Brief: Commissioned by The Chin Chin Club (Founders: Ahrash Akbari-Kalhur and Nyisha Weber) to define the direction, and design the interior, of their nitrogen ice-cream parlour in Camden. Customers visiting the shop order and experience the making of bespoke ice-creams frozen onsite with liquid nitrogen, while the rest of the space is an experimental kitchen dedicated to the development of modern confections.

Concept: The studios approach was to build a theatrical laboratory, where the performance of making the products was the key focus of the space - molecular structures and diagrams formed the foundation for the identity and interior. The Camden branch was given the subtitle of Chin Chin Laboratorists.

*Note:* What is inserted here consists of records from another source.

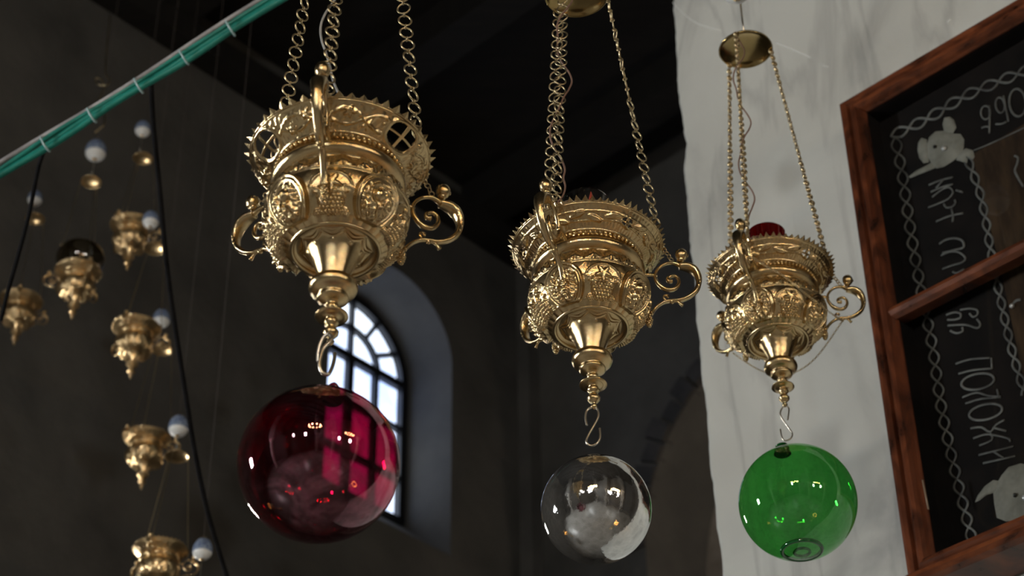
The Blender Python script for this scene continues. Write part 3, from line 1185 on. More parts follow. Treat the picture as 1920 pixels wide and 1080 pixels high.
def teeth_mesh(nt_, m):
    mb = MB()
    for k in range(nt_):
        a0, a1 = 2 * PI * k / nt_, 2 * PI * (k + 1) / nt_
        am = (a0 + a1) / 2
        jit = 1 + .22 * math.sin(k * 5.3)

        def P(a, r, z):
            return (r * math.sin(a), -r * math.cos(a), z)
        tip = P(am + .012 * math.sin(k * 3.1), 171 + 11 * jit, 137 + 7 * jit)
        V = [P(a0, 170, 136), P(am, 173, 134), P(a1, 170, 136), tip, P(a0, 169, 139), P(a1, 169, 139)]
        mb.add(V, [(0, 1, 3), (1, 2, 3), (4, 3, 5), (0, 3, 4), (2, 5, 3)])
    return mesh('serrated_edge', mb.V, mb.F, m, False)


# handle traced as (radius, height) pairs
def hp(pts):
    out = []
    for cx, cy in pts:
        X, Y = 720 + cx / 6, 330 + cy / 6
        rho = (X - 632) / .90
        out.append((rho, (400 + .279 * rho - Y) / .77))
    return out


H_MAIN = hp([(600, 325), (700, 360), (780, 425), (825, 510), (832, 600), (795, 690), (720, 742), (640, 765), (560, 765), (480, 748), (400, 740), (320, 762), (255, 805), (215, 850)])
H_MAIN_R = [6, 9, 9.5, 8.2, 6.6, 6, 5.4, 4.7, 4.2, 3.9, 3.7, 3.7, 4, 4.6]
H_SCR = hp([(620, 330), (555, 275), (480, 248), (400, 255), (330, 300), (295, 370), (315, 460), (375, 545), (450, 598), (530, 602), (582, 550), (575, 475), (520, 430), (455, 440), (455, 485), (500, 495)])
H_SCR_R = [5, 4.5, 4, 3.5, 3.5, 3.8, 4.4, 5, 5, 4.6, 4.2, 3.8, 3.6, 3.8, 4.4, 5]
H_BUD = hp([(470, 750), (415, 725), (385, 685), (400, 655), (435, 665), (430, 690)])
H_BUD2 = hp([(520, 765), (565, 790), (610, 845)])
H_HEAD = hp([(640, 195)])[0]
H_CONE = hp([(185, 925)])[0]
H_COL = hp([(480, 758)])[0]


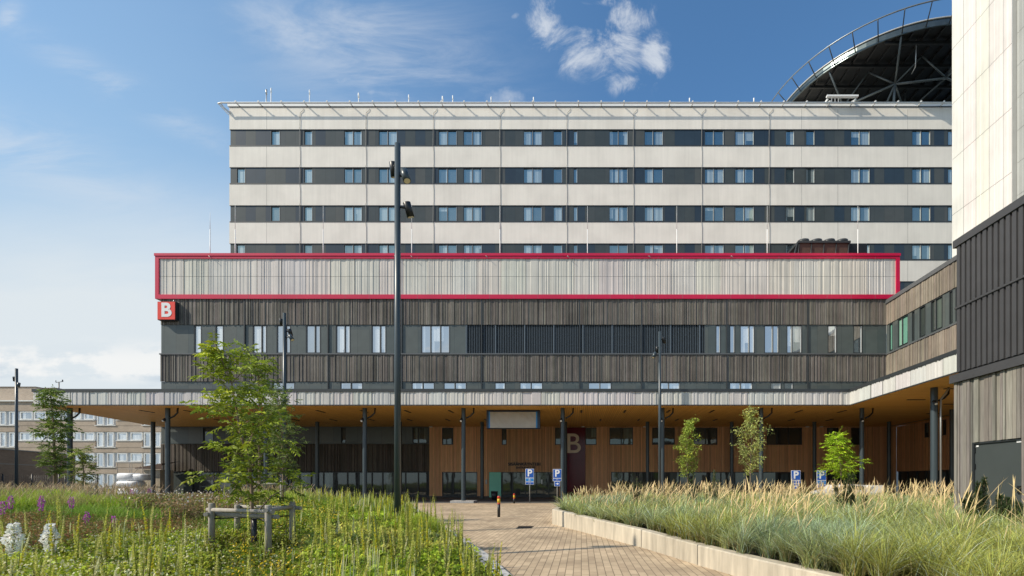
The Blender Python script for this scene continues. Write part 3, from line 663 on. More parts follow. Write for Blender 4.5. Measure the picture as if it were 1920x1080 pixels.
m=MB(); m.fbox(fd,du1-.16,du1-.06,.01,.05,PZ(925,fd.o[1]-du1),PZ(911,fd.o[1]-du1)); m.build('handle',M['black'],dr)
m=MB()
for y in (845,875): m.fbox(fd,du0+.045,du0+.075,.01,.035,PZ(y+5,fd.o[1]-du0),PZ(y-5,fd.o[1]-du0))
m.build('hinge',M['black'],dr)
m=MB(); m.fbox(fd,du0+.09,du0+.16,.011,.016,dz-.12,dz-.08); m.fbox(fd,du1-.2,du1-.08,.011,.016,dz-.1,dz-.055); m.build('door_label',M['signwhite'],dr)
m=MB(); m.fbox(fd,du0,du0+.048,-.014,.05,.1,dz-.001); m.fbox(fd,du0+.05,du1-.02,-.014,.05,dz-.048,dz-.001); m.build('door_frame',M['frame'],ub)

# ------------------------------------------------------------------ entrance canopy
HS=EYE+5.35; D1=900*5.35/142.5; fc=FRONT(D1)
cx0=PX(62.5,D1); cc=(PX(1594,D1),D1)
cn=thing('entrance_canopy','wide flat entrance canopy with ribbed metal edge, warm wood ceiling and dark round columns','canopy',(0,D1+5,0))
zc0,zc1=HS,PZ(735,D1); zc2=PZ(729.5,D1)
m=MB(); ribs(m,fc,cx0,cc[0],0,zc0+.03,zc1,(.58,.56,.54),1.3,.04)
fcw=Frame(cc,(-kx/L_,-1/L_),(-1/L_,kx/L_)); ribs(m,fcw,0,22,0,zc0+.03,zc1,(.55,.545,.52),1.3,.05)
fl=Frame((cx0,D1),(-.25,1.),(-1,-.25)); ribs(m,fl,0,12,0,zc0+.03,zc1,(.5,.5,.5),1.3,.05)
m.build('fascia',M['clad'],cn)
P=lambda fr,u,n: fr.p(u,n,0)[:2]
bl=(U(296),DB-.25)
sof=[(cx0,D1),cc,(31.0,DB-.13),bl]
m=MB(); m.prism([(cx0+.05,D1+.02),(cc[0]+.02,D1+.02),(31.,DB-.13),(bl[0],bl[1])],zc0,zc0+.06); m.build('ceiling',M['soffit'],cn)
e=fcw.p(22,-.03,0)
m=MB(); m.prism([(cc[0]+.03,D1+.0),(e[0],e[1]),(fg.p(25,.1,0)[0],e[1]),(30.9,DB-.14)],zc0+.001,zc0+.061); m.build('wing_ceiling',M['soffitx'],cn)
m=MB()
m.fbox(fc,cx0-.05,cc[0]-.05,-.5,.07,zc1,zc2); m.fbox(fcw,-.05,22,-.5,.07,zc1+.003,zc2+.003)
m.prism([(cx0+.1,D1+.5),(cc[0]+.4,D1+.5),(e[0]+.4,e[1]),(fw.p(21,.15,0)[0],e[1]),(29.7,DB-.15),(bl[0]+.3,DB-.15)],zc1-.1,zc1+.1)
m.fbox(fc,cx0,cc[0],0.005,.05,zc0-.04,zc0+.025); m.fbox(fcw,0,22,.005,.05,zc0-.038,zc0+.028)
m.build('roof',M['trim'],cn)
colr=.155
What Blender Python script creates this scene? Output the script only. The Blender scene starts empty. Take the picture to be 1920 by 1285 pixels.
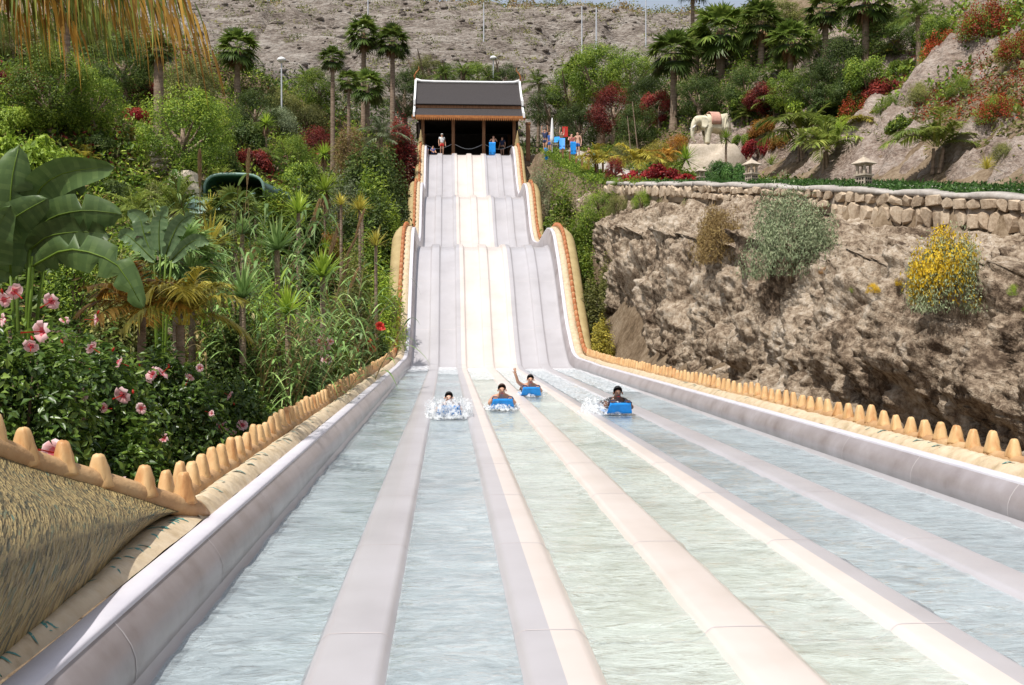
import bpy, bmesh, math, random
import numpy as np
from mathutils import Vector, Matrix

# ------------------------------------------------------------------ camera, sky, sun, exposure
scene = bpy.context.scene
col = scene.collection
R = math.radians
EYE = Vector((0.0, 0.0, 1.75))
FPX = 2000.0                       # focal length in pixels of a 1920 px wide frame
YAW, PITCH = R(3.49), R(1.015)     # turned a little right of the slide axis, tilted a little down

cam_d = bpy.data.cameras.new('camera')
cam_d.sensor_width = 36.0
cam_d.lens = FPX / 1920.0 * 36.0
cam_d.clip_start = 0.05
cam_d.clip_end = 3000.0
cam = bpy.data.objects.new('camera', cam_d)
cam.location = EYE
cam.rotation_euler = (math.pi / 2 - PITCH, 0.0, -YAW)
col.objects.link(cam)
scene.camera = cam

SUN_TO = Vector((-0.30, -0.34, 0.89)).normalized()     # direction towards the sun
world = bpy.data.worlds.new('World')
scene.world = world
world.use_nodes = True
wn = world.node_tree.nodes
wl = world.node_tree.links
bgn = wn.get('Background') or wn.new('ShaderNodeBackground')
sky = wn.new('ShaderNodeTexSky')
sky.sky_type = 'NISHITA'
sky.sun_disc = False
sky.sun_elevation = math.asin(SUN_TO.z)
sky.sun_rotation = math.atan2(SUN_TO.x, SUN_TO.y)
sky.air_density = 1.0
sky.dust_density = 4.0
veil = wn.new('ShaderNodeMix')             # thin high cloud over the whole sky
veil.data_type = 'RGBA'
veil.inputs[0].default_value = 0.5
veil.inputs[7].default_value = (5.6, 6.0, 6.6, 1.0)
wl.new(sky.outputs['Color'], veil.inputs[6])
wl.new(veil.outputs[2], bgn.inputs['Color'])
bgn.inputs['Strength'].default_value = 0.10

sun_d = bpy.data.lights.new('sun', 'SUN')
sun_d.energy = 4.2
sun_d.angle = R(0.5)
sun_d.color = (1.0, 0.96, 0.90)
sun = bpy.data.objects.new('sun', sun_d)
sun.rotation_euler = (-SUN_TO).to_track_quat('-Z', 'Y').to_euler()
sun.location = SUN_TO * 60
col.objects.link(sun)

vs = scene.view_settings
vs.view_transform = 'Standard'
vs.look = 'None'
vs.exposure = 0.30
vs.gamma = 1.0
vs.use_curve_mapping = False
scene.cycles.use_denoising = True
scene.cycles.max_bounces = 5
scene.cycles.diffuse_bounces = 3
scene.cycles.transparent_max_bounces = 8
scene.cycles.sample_clamp_indirect = 6.0

# ------------------------------------------------------------------ helpers
rng = np.random.default_rng(11)
random.seed(5)
_f = Vector((math.sin(YAW) * math.cos(PITCH), math.cos(YAW) * math.cos(PITCH), -math.sin(PITCH)))
_r = Vector((math.cos(YAW), -math.sin(YAW), 0.0))
_u = _r.cross(_f)


def wp(px, py, Y):
    """The point of the place at depth Y along the slide axis that the photograph shows at (px, py)."""
    d = _f * FPX + _r * (px - 960.0) - _u * (py - 642.5)
    return EYE + d * ((Y - EYE.y) / d.y)


def lerp(a, b, t):
    return a + (b - a) * t


def _hash(ix, iy, iz):
    h = (ix.astype(np.int64) * 374761393 + iy.astype(np.int64) * 668265263 + iz.astype(np.int64) * 2147483647) & 0xffffffff
    h = ((h ^ (h >> 13)) * 1274126177) & 0xffffffff
    h = (h ^ (h >> 16)) & 0xffff
    return h / 32767.5 - 1.0


def vnoise(x, y, z=0.0):
    x = np.asarray(x, float); y = np.asarray(y, float); z = np.zeros_like(x) + z
    ix = np.floor(x); iy = np.floor(y); iz = np.floor(z)
    fx, fy, fz = x - ix, y - iy, z - iz
    fx = fx * fx * (3 - 2 * fx); fy = fy * fy * (3 - 2 * fy); fz = fz * fz * (3 - 2 * fz)
    r = 0.0
    for dx in (0, 1):
        for dy in (0, 1):
            for dz in (0, 1):
                w = (fx if dx else 1 - fx) * (fy if dy else 1 - fy) * (fz if dz else 1 - fz)
                r = r + w * _hash(ix + dx, iy + dy, iz + dz)
    return r


def fbm(x, y, z=0.0, octaves=4, gain=0.5):
    s, a, f = 0.0, 1.0, 1.0
    for k in range(octaves):
        s = s + a * vnoise(np.asarray(x) * f + 17.3 * k, np.asarray(y) * f - 9.1 * k, np.asarray(z) * f + 4.7 * k)
        a *= gain; f *= 2.03
    return s


def norm(v):
    return v / np.maximum(np.linalg.norm(v, axis=-1, keepdims=True), 1e-9)


def mesh_np(name, verts, faces, smooth=False, tint=None):
    """One mesh from numpy vertices and an (n, k) face array (or a list of such arrays)."""
    me = bpy.data.meshes.new(name)
    verts = np.asarray(verts, np.float32).reshape(-1, 3)
    fl = faces if isinstance(faces, list) else [faces]
    fl = [np.asarray(f, np.int32) for f in fl if len(f)]
    tot = np.concatenate([np.full(len(f), f.shape[1], np.int32) for f in fl])
    idx = np.concatenate([f.reshape(-1) for f in fl])
    me.vertices.add(len(verts))
    me.vertices.foreach_set('co', verts.reshape(-1))
    me.loops.add(len(idx))
    me.loops.foreach_set('vertex_index', idx)
    me.polygons.add(len(tot))
    st = np.zeros(len(tot), np.int32)
    st[1:] = np.cumsum(tot)[:-1]
    me.polygons.foreach_set('loop_start', st)
    me.polygons.foreach_set('loop_total', tot)
    if smooth:
        me.polygons.foreach_set('use_smooth', np.ones(len(tot), bool))
    if tint is not None:
        a = me.attributes.new('tint', 'FLOAT', 'FACE')
        a.data.foreach_set('value', np.asarray(tint, np.float32))
    me.update(calc_edges=True)
    me.validate()
    return me


def link(name, me, mat, parent=None, loc=None, rot=None, scale=None):
    if mat is not None and me is not None and not me.materials:
        me.materials.append(mat)
    o = bpy.data.objects.new(name, me)
    col.objects.link(o)
    if me is not None and mat is not None and me.materials[0] is not mat:
        o.material_slots[0].link = 'OBJECT'
        o.material_slots[0].material = mat
    if parent is not None:
        o.parent = parent
    if loc is not None:
        o.location = loc
    if rot is not None:
        o.rotation_euler = rot
    if scale is not None:
        o.scale = scale
    return o


def empty(name, loc, label, cat, group=None, rz=0.0):
    o = bpy.data.objects.new(name, None)
    o.empty_display_size = 0.2
    col.objects.link(o)
    o.location = loc
    o.rotation_euler = (0, 0, rz)
    return tag(o, label, cat, group)


def tag(o, label=None, cat=None, group=None, kind=None):
    if label: o['label'] = label
    if cat: o['category'] = cat
    if group: o['group'] = group
    if kind: o['kind'] = kind
    return o


def copy_tree(o, parent=None):
    c = o.copy()
    col.objects.link(c)
    c.parent = parent
    for ch in list(o.children):
        copy_tree(ch, c)
    return c


def grid_faces(n, m, closed=False):
    i = np.arange(n - 1)[:, None]
    mm = m if closed else m - 1
    j = np.arange(mm)[None, :]
    a = i * m + j
    b = i * m + (j + 1) % m
    c = (i + 1) * m + (j + 1) % m
    d = (i + 1) * m + j
    return np.stack([a, b, c, d], -1).reshape(-1, 4)


def grid_mesh(name, P, closed=False, smooth=True, caps=False):
    n, m = P.shape[:2]
    f = [grid_faces(n, m, closed)]
    if caps:
        f.append(np.arange(m)[None, ::-1]); f.append(((n - 1) * m + np.arange(m))[None, :])
    return mesh_np(name, P.reshape(-1, 3), f, smooth)


class MB:
    """Collects boxes, tubes and lathes into one mesh."""
    def __init__(s):
        s.v = []; s.f = []

    def add(s, verts, faces):
        o = len(s.v)
        s.v += [tuple(v) for v in verts]
        s.f += [tuple(i + o for i in f) for f in faces]
        return s

    def box(s, x0, x1, y0, y1, z0, z1, M=None, taper=1.0):
        cx, cy = (x0 + x1) / 2, (y0 + y1) / 2
        vs_ = []
        for z, k in ((z0, 1.0), (z1, taper)):
            for x, y in ((x0, y0), (x1, y0), (x1, y1), (x0, y1)):
                p = Vector((cx + (x - cx) * k, cy + (y - cy) * k, z))
                vs_.append(M @ p if M else p)
        return s.add(vs_, [(3, 2, 1, 0), (4, 5, 6, 7), (0, 1, 5, 4), (1, 2, 6, 5), (2, 3, 7, 6), (3, 0, 4, 7)])

    def tube(s, pts, radii, n=8, cap=True):
        pts = [Vector(p) for p in pts]
        if not hasattr(radii, '__len__'): radii = [radii] * len(pts)
        rings = []
        ref = Vector((0.13, 0.31, 0.94))
        for i, p in enumerate(pts):
            t = (pts[min(i + 1, len(pts) - 1)] - pts[max(i - 1, 0)]).normalized()
            a = t.cross(ref)
            if a.length < 0.05: a = t.cross(Vector((1, 0, 0)))
            a.normalize(); b = t.cross(a)
            rings.append([p + (a * math.cos(2 * math.pi * k / n) + b * math.sin(2 * math.pi * k / n)) * radii[i] for k in range(n)])
        vs_ = [v for r in rings for v in r]
        fs = [(i * n + k, i * n + (k + 1) % n, (i + 1) * n + (k + 1) % n, (i + 1) * n + k) for i in range(len(pts) - 1) for k in range(n)]
        if cap:
            fs.append(tuple(range(n))[::-1]); fs.append(tuple((len(pts) - 1) * n + k for k in range(n)))
        return s.add(vs_, fs)

    def lathe(s, prof, n=16, c=(0, 0, 0), sq=False):
        vs_, fs = [], []
        for r, z in prof:
            for k in range(n):
                a = 2 * math.pi * (k + 0.5) / n
                vs_.append((c[0] + r * math.cos(a), c[1] + r * math.sin(a), c[2] + z))
        for i in range(len(prof) - 1):
            for k in range(n):
                fs.append((i * n + k, i * n + (k + 1) % n, (i + 1) * n + (k + 1) % n, (i + 1) * n + k))
        fs.append(tuple(range(n))[::-1]); fs.append(tuple((len(prof) - 1) * n + k for k in range(n)))
        return s.add(vs_, fs)

    def mesh(s, name, smooth=False):
        me = bpy.data.meshes.new(name)
        me.from_pydata(s.v, [], s.f)
        if smooth:
            me.polygons.foreach_set('use_smooth', [True] * len(me.polygons))
        me.update()
        return me

    def build(s, name, mat, parent=None, smooth=False, **k):
        return link(name, s.mesh(name, smooth), mat, parent, **k)


# ------------------------------------------------------------------ materials
def new_mat(name):
    m = bpy.data.materials.new(name)
    m.use_nodes = True
    nt = m.node_tree
    for n in list(nt.nodes): nt.nodes.remove(n)
    out = nt.nodes.new('ShaderNodeOutputMaterial')
    return m, nt, out


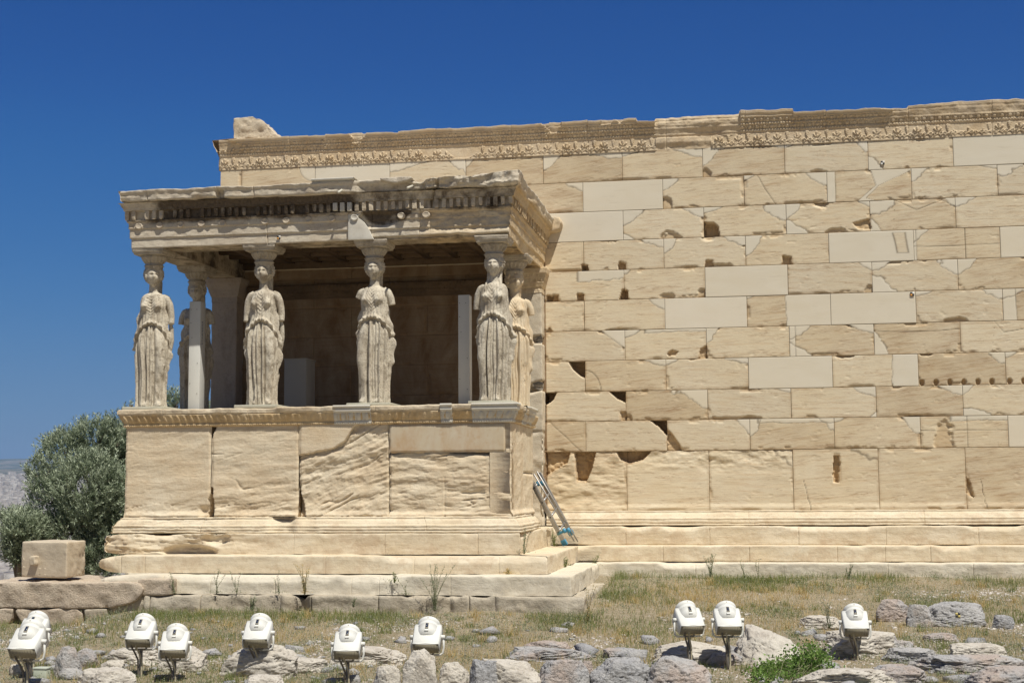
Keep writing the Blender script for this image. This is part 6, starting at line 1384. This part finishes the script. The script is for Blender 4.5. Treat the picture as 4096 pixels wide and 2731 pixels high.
cb = np.array([(x, y, z) for z in (0, 1) for y in (-.5, .5) for x in (-.5, .5)]); bf = np.array([(0, 2, 3, 1), (4, 5, 7, 6), (0, 1, 5, 4), (2, 6, 7, 3), (0, 4, 6, 2), (1, 3, 7, 5)])
V = np.stack([xl, yy, pz(yy)], -1)[:, None]+cb[None]*np.stack([w, dp, h], -1)[:, None]
k = NT('city_wall', .9, .2); p = k.pos(); win = k.n('TexBrick', {'Vector': k.map(p, (1, 1, 1), (math.pi/2, 0, 0)), 'Scale': .33, 'Color1': (1, 1, 1, 1), 'Color2': (1, 1, 1, 1), 'Mortar': (0, 0, 0, 1), 'Mortar Size': .04}).outputs[1]
c = k.mix(k.attr('rnd'), (.26, .22, .19), (.50, .46, .42)); c = k.mix(k.math('MULTIPLY', win, .55), c, (.12, .12, .13)); k.col(c)
tag(mesh('city_buildings', V.reshape(-1, 3), (np.arange(n)[:, None, None]*8+bf[None]).reshape(-1, 4), k.m, None, attrs=dict(rnd=np.repeat(r.rand(n), 8)), smooth=False), 'dense pale apartment blocks of the distant city at the far left', 'city', kind='stuff')
# trees scattered through the city
n = 1500; yy = 800*np.exp(r.rand(n)*1.7); xl = CAM[0]+(yy+22.7)*np.tan(-.167-r.uniform(.27, .37, n)); V = np.stack([xl, yy, pz(yy)+4.], -1)[:, None]+oct_[None]*r.uniform(5, 12, (n, 1, 1))*np.array([1.4, 1, .9])
k = NT('city_tree', .9, .1); k.col((.05, .065, .03)); tag(mesh('city_trees', V.reshape(-1, 3), (np.arange(n)[:, None, None]*6+of[None]).reshape(-1, 3), k.m, None, smooth=False), 'dark trees scattered through the distant city', 'trees', kind='stuff')

# ================================================================== HAZE
hb = MB(); hb.box(-9500, 6500, -140, 12500, -110, 420); h_ = hb.build('haze', None)
k = bpy.data.materials.new('haze_air'); k.use_nodes = True; t_ = k.node_tree; t_.nodes.remove(t_.nodes['Principled BSDF'])
pv_ = t_.nodes.new('ShaderNodeVolumePrincipled'); pv_.inputs['Density'].default_value = .00008; pv_.inputs['Color'].default_value = (.42, .66, 1, 1); t_.links.new(pv_.outputs[0], t_.nodes['Material Output'].inputs['Volume'])
h_.data.materials.clear(); h_.data.materials.append(k); h_['kind'] = 'stuff'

Solution: Each stage of the ice-cream making process (decanting, mixing, freezing, topping, etc) has been separated and translated into its own workstation, taking its visual character from the particular tasks performed at that point in the process. The stations connect together across the space to form a self contained, three dimensional schematic diagram of a nitrogen ice-cream making machine.

Stations are built using a framework of scaffolding which holds colour- coded boxes. These boxes house the equipment and ingredients needed for each stage, floating at optimal heights throughout the space. Electrical wiring runs internally through the structural pipe work, taking power sockets directly to the locations where they are needed. Lighting is an extension of the scaffolding framework, terminating in directional task lights for illuminating work areas. Outside the shop (in the sunny spot) are bench seats and swings made with the same construction methods as the interior.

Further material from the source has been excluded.